STATED PROBLEM - Repeat verbatim only the lines from the opening of the material below through the one that contains "sc.camera = cam".

DATA SECTION -
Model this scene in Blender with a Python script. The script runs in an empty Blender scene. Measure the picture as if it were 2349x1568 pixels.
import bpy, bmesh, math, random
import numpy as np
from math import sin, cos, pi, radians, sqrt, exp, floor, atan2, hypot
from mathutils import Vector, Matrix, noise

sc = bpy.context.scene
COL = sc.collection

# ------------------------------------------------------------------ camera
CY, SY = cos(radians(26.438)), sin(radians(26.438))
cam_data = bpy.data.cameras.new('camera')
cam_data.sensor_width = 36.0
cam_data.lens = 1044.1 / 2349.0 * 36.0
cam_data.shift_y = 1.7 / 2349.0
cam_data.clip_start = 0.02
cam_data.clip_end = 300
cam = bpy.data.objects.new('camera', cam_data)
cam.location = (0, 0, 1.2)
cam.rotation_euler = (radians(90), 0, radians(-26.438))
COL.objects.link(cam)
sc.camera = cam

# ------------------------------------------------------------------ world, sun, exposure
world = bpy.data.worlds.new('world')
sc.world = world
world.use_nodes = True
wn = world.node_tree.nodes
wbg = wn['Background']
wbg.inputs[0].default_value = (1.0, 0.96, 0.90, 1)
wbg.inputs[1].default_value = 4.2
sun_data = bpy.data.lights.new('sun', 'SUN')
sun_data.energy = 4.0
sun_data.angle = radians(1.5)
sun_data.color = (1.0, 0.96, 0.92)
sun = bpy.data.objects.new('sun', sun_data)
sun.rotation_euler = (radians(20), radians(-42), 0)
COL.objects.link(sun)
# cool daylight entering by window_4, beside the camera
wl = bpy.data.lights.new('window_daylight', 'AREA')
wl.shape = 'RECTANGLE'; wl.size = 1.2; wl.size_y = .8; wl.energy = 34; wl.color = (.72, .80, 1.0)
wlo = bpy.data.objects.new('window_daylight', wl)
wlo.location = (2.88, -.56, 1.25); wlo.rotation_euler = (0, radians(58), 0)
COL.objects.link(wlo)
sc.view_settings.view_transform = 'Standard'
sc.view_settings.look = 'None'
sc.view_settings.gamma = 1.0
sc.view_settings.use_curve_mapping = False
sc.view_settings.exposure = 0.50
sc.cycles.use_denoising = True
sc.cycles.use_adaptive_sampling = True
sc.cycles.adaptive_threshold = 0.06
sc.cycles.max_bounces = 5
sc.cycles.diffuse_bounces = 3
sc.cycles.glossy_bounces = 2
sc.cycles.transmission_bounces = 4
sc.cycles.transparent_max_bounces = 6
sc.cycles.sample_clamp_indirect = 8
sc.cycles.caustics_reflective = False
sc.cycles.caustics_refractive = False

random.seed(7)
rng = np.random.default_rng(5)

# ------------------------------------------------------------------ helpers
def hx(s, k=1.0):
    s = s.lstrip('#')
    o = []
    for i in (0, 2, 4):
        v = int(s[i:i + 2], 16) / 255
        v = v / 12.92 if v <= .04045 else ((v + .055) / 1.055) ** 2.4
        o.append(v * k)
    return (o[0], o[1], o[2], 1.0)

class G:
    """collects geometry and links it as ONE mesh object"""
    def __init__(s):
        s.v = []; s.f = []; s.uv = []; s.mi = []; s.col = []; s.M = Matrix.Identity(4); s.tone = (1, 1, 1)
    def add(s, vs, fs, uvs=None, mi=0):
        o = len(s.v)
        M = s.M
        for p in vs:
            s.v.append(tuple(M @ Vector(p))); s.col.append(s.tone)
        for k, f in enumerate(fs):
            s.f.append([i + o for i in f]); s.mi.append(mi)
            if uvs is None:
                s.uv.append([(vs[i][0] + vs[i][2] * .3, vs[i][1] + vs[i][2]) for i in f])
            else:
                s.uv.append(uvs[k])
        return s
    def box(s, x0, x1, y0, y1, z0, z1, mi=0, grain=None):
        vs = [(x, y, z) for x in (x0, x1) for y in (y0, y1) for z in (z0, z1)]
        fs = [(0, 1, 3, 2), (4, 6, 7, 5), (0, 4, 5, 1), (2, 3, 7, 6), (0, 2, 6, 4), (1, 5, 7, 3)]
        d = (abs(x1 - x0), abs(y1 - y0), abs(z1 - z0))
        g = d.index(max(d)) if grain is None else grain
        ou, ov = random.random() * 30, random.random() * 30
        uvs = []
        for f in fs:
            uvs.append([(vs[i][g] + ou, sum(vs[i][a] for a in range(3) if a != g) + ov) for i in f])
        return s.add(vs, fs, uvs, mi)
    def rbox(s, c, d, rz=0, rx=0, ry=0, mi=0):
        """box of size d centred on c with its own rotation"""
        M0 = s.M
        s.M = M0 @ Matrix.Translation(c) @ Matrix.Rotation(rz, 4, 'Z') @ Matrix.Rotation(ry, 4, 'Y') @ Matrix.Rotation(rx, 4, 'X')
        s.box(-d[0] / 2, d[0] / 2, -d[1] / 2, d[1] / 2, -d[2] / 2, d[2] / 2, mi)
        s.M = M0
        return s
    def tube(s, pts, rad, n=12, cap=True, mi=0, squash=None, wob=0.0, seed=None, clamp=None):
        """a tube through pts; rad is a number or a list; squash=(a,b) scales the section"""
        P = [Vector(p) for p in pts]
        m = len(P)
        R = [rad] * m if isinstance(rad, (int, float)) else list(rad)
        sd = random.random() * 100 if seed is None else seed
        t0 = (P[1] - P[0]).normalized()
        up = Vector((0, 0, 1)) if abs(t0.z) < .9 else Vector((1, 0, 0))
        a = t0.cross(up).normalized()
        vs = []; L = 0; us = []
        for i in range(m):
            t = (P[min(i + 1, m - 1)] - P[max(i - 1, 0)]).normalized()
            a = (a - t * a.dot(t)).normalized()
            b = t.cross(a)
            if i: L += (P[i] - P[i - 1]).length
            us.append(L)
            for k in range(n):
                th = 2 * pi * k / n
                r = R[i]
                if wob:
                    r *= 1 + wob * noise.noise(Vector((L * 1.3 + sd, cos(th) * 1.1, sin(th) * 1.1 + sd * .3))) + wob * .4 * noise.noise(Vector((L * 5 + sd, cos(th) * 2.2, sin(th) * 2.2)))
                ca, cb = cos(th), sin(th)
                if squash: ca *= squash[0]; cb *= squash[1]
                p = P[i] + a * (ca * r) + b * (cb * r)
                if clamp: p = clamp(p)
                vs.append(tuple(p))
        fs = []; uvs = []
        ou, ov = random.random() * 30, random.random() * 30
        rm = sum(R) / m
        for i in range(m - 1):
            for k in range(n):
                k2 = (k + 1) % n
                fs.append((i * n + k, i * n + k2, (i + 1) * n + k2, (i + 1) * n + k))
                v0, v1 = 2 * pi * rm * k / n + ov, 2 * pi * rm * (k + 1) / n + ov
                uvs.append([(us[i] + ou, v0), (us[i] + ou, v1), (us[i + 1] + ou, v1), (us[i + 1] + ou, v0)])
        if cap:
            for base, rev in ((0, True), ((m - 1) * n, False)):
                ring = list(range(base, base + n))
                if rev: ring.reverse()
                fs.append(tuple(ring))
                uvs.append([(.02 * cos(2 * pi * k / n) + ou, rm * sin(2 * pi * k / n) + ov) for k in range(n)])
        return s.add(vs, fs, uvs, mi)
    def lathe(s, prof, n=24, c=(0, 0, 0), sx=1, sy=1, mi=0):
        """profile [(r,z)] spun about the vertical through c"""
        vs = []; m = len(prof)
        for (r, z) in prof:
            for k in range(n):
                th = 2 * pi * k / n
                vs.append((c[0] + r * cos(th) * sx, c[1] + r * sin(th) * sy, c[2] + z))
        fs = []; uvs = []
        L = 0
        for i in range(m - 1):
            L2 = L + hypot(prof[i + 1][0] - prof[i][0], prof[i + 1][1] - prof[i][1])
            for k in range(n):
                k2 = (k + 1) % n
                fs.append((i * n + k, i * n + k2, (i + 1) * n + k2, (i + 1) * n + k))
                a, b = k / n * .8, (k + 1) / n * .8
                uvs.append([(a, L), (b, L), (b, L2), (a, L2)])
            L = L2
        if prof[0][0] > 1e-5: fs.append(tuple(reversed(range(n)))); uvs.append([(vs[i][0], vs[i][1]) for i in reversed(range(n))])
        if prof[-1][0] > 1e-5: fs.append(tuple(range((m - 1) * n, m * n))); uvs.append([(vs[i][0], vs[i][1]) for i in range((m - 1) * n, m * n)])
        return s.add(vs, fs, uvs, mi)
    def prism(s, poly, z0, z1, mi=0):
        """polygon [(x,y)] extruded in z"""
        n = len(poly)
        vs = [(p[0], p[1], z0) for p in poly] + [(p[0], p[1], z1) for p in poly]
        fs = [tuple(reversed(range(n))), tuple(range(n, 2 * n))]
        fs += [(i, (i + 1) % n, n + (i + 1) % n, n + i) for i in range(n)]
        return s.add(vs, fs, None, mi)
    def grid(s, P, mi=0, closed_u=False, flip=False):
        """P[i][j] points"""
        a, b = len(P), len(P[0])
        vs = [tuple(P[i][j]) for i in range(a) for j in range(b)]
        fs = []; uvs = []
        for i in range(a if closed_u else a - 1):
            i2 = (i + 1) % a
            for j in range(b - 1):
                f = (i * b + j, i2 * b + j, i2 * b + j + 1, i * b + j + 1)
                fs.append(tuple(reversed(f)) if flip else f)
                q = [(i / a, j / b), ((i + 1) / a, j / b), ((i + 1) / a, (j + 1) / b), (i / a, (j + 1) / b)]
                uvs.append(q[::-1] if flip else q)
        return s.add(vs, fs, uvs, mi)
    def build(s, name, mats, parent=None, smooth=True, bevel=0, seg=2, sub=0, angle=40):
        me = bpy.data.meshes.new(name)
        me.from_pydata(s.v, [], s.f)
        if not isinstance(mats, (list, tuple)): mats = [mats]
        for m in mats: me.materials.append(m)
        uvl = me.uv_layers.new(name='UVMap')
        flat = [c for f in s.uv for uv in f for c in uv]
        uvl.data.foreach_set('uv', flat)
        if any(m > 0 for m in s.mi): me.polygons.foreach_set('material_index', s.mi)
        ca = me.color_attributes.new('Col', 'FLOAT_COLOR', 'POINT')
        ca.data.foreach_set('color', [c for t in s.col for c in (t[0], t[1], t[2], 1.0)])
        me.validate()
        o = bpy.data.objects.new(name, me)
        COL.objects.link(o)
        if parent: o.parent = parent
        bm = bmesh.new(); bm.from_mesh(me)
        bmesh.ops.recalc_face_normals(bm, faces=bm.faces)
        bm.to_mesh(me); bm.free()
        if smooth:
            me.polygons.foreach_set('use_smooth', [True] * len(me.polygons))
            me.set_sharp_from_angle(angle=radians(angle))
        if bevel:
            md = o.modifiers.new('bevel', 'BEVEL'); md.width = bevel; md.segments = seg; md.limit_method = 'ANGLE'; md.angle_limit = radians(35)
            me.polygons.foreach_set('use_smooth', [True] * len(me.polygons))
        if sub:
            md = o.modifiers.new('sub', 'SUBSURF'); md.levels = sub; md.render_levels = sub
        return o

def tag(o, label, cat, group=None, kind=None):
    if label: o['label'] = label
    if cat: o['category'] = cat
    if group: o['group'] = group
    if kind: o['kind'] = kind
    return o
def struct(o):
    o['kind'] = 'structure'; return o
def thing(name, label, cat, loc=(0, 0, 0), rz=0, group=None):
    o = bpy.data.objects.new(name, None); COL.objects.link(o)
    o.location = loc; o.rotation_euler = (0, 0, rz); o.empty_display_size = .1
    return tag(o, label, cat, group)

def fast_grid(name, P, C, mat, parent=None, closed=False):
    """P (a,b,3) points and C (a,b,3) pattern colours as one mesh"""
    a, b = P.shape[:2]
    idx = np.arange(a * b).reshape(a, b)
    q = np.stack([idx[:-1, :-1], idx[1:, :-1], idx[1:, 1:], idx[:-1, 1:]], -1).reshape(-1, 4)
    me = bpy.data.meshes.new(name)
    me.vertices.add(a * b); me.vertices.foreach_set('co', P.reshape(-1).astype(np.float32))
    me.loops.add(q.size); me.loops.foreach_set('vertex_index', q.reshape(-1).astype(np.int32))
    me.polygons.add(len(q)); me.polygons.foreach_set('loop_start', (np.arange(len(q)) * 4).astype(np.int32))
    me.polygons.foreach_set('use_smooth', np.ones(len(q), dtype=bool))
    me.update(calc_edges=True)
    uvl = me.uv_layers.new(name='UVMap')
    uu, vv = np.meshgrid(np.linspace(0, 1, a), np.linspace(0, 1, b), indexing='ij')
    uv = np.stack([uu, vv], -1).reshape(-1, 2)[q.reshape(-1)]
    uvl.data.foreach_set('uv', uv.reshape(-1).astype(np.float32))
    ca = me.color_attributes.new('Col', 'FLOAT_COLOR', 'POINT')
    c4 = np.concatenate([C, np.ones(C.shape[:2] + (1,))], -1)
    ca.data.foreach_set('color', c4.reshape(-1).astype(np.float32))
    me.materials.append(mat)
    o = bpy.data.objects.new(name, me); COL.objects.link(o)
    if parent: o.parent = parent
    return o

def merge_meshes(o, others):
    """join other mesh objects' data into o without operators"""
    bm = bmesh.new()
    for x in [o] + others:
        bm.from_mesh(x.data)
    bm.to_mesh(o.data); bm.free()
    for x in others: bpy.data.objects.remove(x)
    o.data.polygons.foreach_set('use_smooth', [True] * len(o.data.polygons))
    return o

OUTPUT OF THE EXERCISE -
Model this scene in Blender with a Python script. The script runs in an empty Blender scene. Measure the picture as if it were 2349x1568 pixels.
import bpy, bmesh, math, random
import numpy as np
from math import sin, cos, pi, radians, sqrt, exp, floor, atan2, hypot
from mathutils import Vector, Matrix, noise

sc = bpy.context.scene
COL = sc.collection

# ------------------------------------------------------------------ camera
CY, SY = cos(radians(26.438)), sin(radians(26.438))
cam_data = bpy.data.cameras.new('camera')
cam_data.sensor_width = 36.0
cam_data.lens = 1044.1 / 2349.0 * 36.0
cam_data.shift_y = 1.7 / 2349.0
cam_data.clip_start = 0.02
cam_data.clip_end = 300
cam = bpy.data.objects.new('camera', cam_data)
cam.location = (0, 0, 1.2)
cam.rotation_euler = (radians(90), 0, radians(-26.438))
COL.objects.link(cam)
sc.camera = cam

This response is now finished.